Research on the fitting effects of several classical phenomenological hyperelastic constitutive models: considering the bulk modulus of rubber materials

To improve stress–strain prediction accuracy for dense vulcanized rubber, this study develops a constitutive modeling fitting framework incorporating bulk modulus (K) effects (i.e., a nearly incompressible formulation). Six classical phenomenological hyperelastic models—Three-Term Mooney-Rivlin (MR_T), Yeoh, Yeoh_Revised (Yeoh_R), Gent-Gent (GGent), Ogden, and Lopez-Pamies—are comparatively evaluated within this framework.

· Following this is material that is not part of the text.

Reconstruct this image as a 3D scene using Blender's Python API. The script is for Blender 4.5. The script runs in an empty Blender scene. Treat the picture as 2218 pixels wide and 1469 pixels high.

Systematic assessment via the goodness-of-fit (R²) metric quantifies model performance across three deformation modes (simple tension, planar tension, and equibiaxial tension) for multiple rubber materials, including HNBR, FPM, silicone rubber, and the Treloar dataset. The framework is further extended to highly compressible rubber-like materials (e.g., foams/hydrogels). Key results demonstrate: (i) Significant R² improvement for comprehensive tensile stress predictions in dense vulcanized rubber; (ii) Pronounced enhancement of equibiaxial tensile stress accuracy for generalized Mooney-Rivlin models (e.g., MR_T, Yeoh_R); (iii) Critical dependence of the Ogden model on parameter initialization to ensure physical relevance and mitigate sensitivity; (iv) Limited applicability to highly compressible materials with strong model-specific performance variation; (v) Essential requirement for comprehensive experimental validation, particularly high-precision bulk modulus (K) characterization. This work provides quantitative selection criteria for phenomenological constitutive models in FEA, incorporating the calculation of shear modulus (G) to enable more reliable assessment of rubber material behavior in engineering applications.